---------- COLLECTED DATA

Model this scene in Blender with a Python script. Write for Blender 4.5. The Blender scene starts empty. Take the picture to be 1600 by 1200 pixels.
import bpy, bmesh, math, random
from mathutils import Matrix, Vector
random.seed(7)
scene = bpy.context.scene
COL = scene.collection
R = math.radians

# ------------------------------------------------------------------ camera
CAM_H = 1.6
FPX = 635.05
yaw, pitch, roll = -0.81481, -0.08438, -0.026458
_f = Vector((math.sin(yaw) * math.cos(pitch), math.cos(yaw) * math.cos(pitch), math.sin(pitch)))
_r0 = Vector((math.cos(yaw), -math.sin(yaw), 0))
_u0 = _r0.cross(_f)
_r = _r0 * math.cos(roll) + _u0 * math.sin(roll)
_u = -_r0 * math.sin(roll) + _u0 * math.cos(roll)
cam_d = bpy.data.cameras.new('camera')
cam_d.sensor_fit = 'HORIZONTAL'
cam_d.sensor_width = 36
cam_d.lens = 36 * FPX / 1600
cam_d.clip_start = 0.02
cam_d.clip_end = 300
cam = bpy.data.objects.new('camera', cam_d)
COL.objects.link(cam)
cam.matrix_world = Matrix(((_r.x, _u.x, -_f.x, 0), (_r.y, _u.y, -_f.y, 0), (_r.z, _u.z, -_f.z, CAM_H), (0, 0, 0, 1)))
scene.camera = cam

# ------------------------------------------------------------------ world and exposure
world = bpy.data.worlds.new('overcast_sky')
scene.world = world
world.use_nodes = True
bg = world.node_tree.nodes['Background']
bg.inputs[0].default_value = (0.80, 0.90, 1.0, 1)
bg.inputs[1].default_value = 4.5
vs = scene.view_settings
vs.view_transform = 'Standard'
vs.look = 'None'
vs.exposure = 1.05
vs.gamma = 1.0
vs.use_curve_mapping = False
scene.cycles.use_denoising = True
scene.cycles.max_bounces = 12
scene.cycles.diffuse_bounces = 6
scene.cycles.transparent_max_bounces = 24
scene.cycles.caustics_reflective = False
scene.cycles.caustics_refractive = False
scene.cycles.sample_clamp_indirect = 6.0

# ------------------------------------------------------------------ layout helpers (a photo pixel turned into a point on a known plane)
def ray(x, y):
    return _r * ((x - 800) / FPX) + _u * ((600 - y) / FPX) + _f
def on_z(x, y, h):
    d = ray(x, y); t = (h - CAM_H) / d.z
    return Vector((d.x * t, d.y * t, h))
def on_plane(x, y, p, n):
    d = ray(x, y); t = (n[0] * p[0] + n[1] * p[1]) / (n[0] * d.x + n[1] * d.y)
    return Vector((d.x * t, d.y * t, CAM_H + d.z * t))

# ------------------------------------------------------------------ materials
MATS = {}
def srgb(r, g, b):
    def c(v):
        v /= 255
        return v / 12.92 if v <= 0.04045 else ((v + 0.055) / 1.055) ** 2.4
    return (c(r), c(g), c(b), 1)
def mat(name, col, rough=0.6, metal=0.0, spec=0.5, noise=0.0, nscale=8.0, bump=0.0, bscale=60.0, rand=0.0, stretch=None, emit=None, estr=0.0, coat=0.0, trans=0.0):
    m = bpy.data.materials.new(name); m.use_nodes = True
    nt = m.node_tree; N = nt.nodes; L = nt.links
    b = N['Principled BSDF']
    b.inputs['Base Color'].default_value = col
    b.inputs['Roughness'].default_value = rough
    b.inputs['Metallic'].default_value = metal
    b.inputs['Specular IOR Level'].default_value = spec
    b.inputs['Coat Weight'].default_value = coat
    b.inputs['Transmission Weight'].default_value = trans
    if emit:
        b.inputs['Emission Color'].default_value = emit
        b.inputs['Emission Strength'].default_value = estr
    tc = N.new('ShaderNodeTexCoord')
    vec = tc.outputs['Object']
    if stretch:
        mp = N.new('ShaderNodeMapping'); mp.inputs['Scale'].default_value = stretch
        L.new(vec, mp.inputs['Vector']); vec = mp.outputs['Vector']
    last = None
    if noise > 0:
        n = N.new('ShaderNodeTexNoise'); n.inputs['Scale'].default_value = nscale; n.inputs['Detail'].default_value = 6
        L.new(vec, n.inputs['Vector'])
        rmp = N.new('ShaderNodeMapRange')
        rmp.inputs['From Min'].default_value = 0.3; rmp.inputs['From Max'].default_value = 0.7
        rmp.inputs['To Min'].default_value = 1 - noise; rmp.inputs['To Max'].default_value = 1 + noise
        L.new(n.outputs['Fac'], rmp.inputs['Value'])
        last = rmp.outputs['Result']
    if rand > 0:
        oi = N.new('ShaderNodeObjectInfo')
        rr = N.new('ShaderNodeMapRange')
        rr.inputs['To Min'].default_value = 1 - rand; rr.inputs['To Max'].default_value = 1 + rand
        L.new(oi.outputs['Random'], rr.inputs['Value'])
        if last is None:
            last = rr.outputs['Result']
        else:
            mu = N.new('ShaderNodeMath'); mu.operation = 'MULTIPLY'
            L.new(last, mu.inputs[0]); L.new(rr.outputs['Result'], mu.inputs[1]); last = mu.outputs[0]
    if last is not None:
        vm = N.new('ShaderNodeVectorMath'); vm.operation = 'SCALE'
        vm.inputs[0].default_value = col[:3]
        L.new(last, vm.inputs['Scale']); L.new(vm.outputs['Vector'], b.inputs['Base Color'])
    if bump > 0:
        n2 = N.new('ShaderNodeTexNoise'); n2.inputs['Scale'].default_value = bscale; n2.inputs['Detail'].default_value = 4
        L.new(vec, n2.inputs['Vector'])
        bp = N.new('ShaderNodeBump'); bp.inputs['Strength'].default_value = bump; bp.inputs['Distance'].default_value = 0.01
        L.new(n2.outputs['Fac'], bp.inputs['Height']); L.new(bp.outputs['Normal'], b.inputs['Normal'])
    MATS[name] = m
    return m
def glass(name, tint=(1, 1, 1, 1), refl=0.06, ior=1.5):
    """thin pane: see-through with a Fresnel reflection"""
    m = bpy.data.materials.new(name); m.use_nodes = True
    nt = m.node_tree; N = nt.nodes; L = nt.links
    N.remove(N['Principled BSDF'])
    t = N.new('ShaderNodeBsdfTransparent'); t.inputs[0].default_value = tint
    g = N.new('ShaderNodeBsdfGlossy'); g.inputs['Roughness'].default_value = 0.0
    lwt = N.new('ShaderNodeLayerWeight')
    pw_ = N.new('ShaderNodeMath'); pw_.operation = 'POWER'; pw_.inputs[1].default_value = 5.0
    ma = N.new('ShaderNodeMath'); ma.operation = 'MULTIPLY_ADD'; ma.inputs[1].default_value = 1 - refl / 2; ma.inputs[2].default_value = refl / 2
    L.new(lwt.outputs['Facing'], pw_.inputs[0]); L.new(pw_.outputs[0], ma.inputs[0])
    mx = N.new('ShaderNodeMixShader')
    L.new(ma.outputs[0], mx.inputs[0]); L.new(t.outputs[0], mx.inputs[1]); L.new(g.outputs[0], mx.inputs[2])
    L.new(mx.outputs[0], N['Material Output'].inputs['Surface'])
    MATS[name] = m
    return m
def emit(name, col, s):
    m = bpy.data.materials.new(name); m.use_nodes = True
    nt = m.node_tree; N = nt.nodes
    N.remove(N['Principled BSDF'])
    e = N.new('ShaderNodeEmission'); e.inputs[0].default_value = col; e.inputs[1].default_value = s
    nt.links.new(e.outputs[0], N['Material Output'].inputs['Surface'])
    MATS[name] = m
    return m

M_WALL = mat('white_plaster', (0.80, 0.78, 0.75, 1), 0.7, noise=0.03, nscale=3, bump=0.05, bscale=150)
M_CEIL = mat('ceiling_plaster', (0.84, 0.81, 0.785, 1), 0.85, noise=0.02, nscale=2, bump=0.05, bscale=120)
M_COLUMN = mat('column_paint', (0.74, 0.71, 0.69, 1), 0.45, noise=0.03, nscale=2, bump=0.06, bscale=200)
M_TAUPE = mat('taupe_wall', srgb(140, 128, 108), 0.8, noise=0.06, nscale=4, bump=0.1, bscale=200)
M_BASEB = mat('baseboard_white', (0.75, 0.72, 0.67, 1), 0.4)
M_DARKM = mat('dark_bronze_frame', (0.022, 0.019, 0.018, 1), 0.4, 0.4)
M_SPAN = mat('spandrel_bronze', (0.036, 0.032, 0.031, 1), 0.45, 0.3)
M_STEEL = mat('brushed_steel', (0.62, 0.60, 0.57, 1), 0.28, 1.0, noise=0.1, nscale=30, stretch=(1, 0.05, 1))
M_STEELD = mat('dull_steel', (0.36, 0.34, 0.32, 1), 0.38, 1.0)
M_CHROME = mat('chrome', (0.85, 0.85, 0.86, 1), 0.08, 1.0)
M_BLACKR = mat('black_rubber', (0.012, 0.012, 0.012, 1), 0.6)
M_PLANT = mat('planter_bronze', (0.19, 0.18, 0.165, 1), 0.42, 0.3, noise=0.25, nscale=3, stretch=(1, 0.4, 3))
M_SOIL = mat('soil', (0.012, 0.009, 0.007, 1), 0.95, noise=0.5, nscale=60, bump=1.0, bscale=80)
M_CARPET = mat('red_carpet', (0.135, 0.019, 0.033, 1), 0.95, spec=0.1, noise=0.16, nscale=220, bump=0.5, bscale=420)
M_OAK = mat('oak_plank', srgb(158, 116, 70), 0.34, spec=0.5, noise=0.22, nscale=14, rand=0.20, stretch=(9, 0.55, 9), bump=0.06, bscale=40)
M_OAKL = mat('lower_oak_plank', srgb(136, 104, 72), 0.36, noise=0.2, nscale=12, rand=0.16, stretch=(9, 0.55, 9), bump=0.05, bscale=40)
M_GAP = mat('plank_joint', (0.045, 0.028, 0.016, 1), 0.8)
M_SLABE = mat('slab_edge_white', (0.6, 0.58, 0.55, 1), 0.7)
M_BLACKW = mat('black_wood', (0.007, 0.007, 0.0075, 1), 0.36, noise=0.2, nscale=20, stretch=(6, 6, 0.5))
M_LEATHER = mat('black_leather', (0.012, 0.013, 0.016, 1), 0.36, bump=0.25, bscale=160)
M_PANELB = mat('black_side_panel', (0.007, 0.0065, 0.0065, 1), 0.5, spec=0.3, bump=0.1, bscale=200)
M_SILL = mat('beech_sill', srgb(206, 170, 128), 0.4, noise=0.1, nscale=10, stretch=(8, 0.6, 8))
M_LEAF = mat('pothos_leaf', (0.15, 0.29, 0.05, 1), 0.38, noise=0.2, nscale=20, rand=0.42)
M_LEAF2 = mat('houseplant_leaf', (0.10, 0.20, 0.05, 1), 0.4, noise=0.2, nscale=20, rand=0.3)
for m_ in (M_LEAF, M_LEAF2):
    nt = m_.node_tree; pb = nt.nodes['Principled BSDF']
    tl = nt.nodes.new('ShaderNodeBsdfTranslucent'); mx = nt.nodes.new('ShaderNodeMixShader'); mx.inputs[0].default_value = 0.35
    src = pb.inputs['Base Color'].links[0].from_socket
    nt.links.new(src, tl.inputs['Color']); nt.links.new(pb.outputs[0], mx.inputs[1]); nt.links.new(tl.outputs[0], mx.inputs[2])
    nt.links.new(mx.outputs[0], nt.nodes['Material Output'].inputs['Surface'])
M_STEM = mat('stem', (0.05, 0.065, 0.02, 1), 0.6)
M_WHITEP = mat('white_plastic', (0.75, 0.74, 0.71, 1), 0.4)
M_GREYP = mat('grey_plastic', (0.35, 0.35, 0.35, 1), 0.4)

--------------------

**INSTRUCTIONS TO FOLLOW:** The required output is the exact run of lines from the beginning of the listing above to the line that contains "R = math.radians", inclusive of both.

**RESPONSE TO THE EXERCISE:**
Model this scene in Blender with a Python script. Write for Blender 4.5. The Blender scene starts empty. Take the picture to be 1600 by 1200 pixels.
import bpy, bmesh, math, random
from mathutils import Matrix, Vector
random.seed(7)
scene = bpy.context.scene
COL = scene.collection
R = math.radians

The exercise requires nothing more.